The growth of agriculture led to unprecedented cooperation in human societies, a team of researchers, has found, but it also led to a spike in violence, an insight that offers lessons for the present.
A new study out today in Environmental Archaeology by collaborators from UConn, the University of Utah, Troy University, and California State University, Sacramento examines the growth of agriculture in Eastern North America 7,500 to 5,000 years ago, and finds that while the domestication of plants fostered new cooperation among people, it also saw the rise of organized, intergroup violence.
"We were interested in understanding why people would make the shift from hunting and gathering to farming," says Elic Weitzel, a UConn Ph.D. student in anthropology. "Then I started to get interested in what happened in society after they made that shift and started farming on a larger scale."
The team used the "ideal free distribution" model to look at patterns of how individuals distribute themselves in an area, meaning places where people will begin occupying the best locations first. A number of factors make an area more suitable such as access to food, water, raw materials, and shelter. To measure suitability, the team looked at an indicator called "net primary productivity," which is a measure of available energy based on the plants in the area. In areas of higher net primary productivity, there were more people clustered together -- and more conflict.
"If you are living in a suitable area, you can lay claim and keep others from accessing what you have. That becomes a cooperative process, because one person is not as effective as a whole group is at defending a territory," says Weitzel.
A growing population can decrease the suitability of a location over time, but that does not always mean declining quality of life. To study this, the team also took into consideration the concept known as Allee's Principle, which states that individual fitness, or likelihood of survival and reproduction, increases as the density of the population increases due to cooperative behaviors. Weitzel explains that for something like a crop of plants, they represent something valuable, and the value of cooperative behavior becomes apparent.
"The transition from a hunting and gathering society to an agricultural society is dependent on collaboration," says co-author Stephen Carmody, of Troy University. "The development of agriculture appears to only have happened in nine places around the world so Eastern North America is a unique part of the world to study. Agriculture was one of the most consequential transitions that happened in the past. It changed our whole economic situation."
Developments such as combined efforts for harvesting and defense, and possibly even sharing seeds among groups, could happen with interpersonal cooperation, which leads to greater chances of survival for the group.
As the saying goes, many hands make for lighter work and, Weitzel says, the research is about cooperation and competition at the same time.
"When a resource like domesticated crops is dense and predictable, that is when we expect that it would be defendable," he says. "Other groups may want access to your crop in case their crop failed, for example. There is cooperation and there are aspects of competition. Harvesting and defending."
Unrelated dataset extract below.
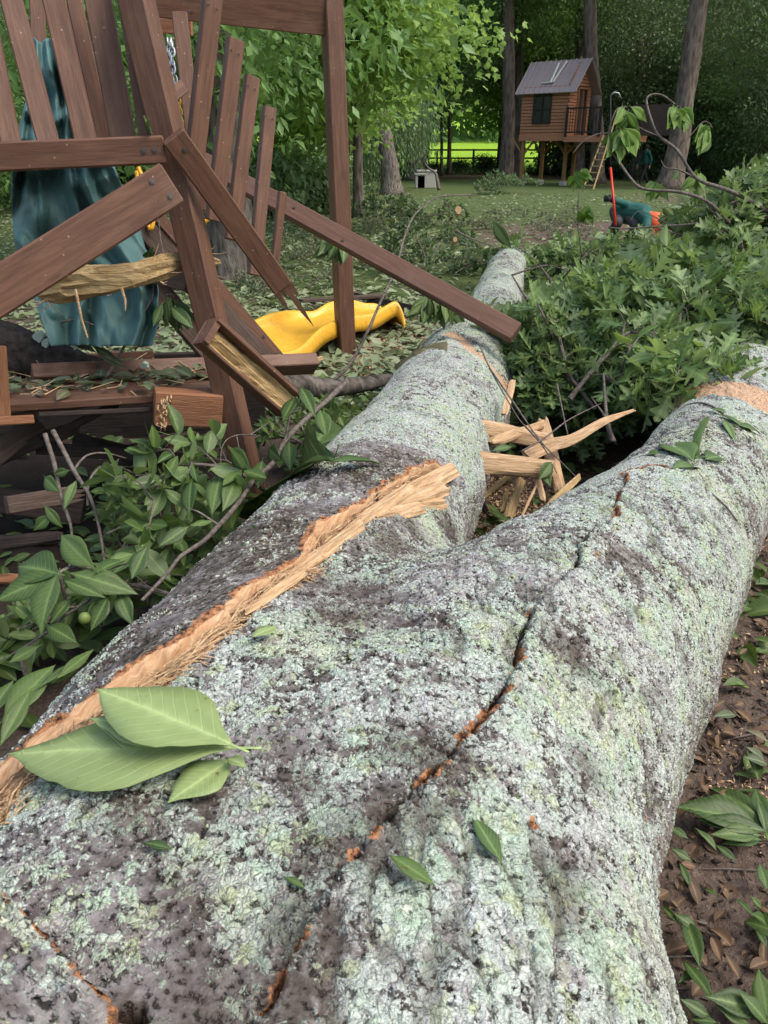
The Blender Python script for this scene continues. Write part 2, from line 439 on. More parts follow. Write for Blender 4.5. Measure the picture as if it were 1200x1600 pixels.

Weitzel explains that this time period -- 7,500 to 5,000 years ago -- is not only when researchers found people aggregating and living cooperatively in high-quality locations, it is also when they saw an uptick in intergroup violence, as shown by skeletons showing the effects of "trophy-taking."
"Of course there are signs of violence throughout history, but trophy-taking is a different type of violence," Weitzel says. "The victor removes a part of the loser as a signal they won. They took scalps, hands, feet, heads -- that first evidence appears to have happened at the same time as plant management."
This reflects the Allee Principle's limit: a point at which population density surpasses an optimum number, and suitability declines as a result.
"As the ideal free distribution and Allee effects predict, at a certain point, the benefits of cooperation start to wane and you see dispersal again. There are incentives to be around other people, but not too many other people," says Weitzel.
After the spike in trophy-taking violence, there was a period of time when the populations dispersed once again, although populations still aggregated. During the dispersal period, researchers found a corresponding decrease in trophy-taking violence.
"We see a lot of things that look modern to us, for example social inequality and climate change," Carmody says. "However, these are fundamental processes and large-scale issues. A lot of these issues tie back to the origin of agriculture."
By understanding early human interactions, Weitzel says this knowledge can help understand our present and even influence the way we think about the future.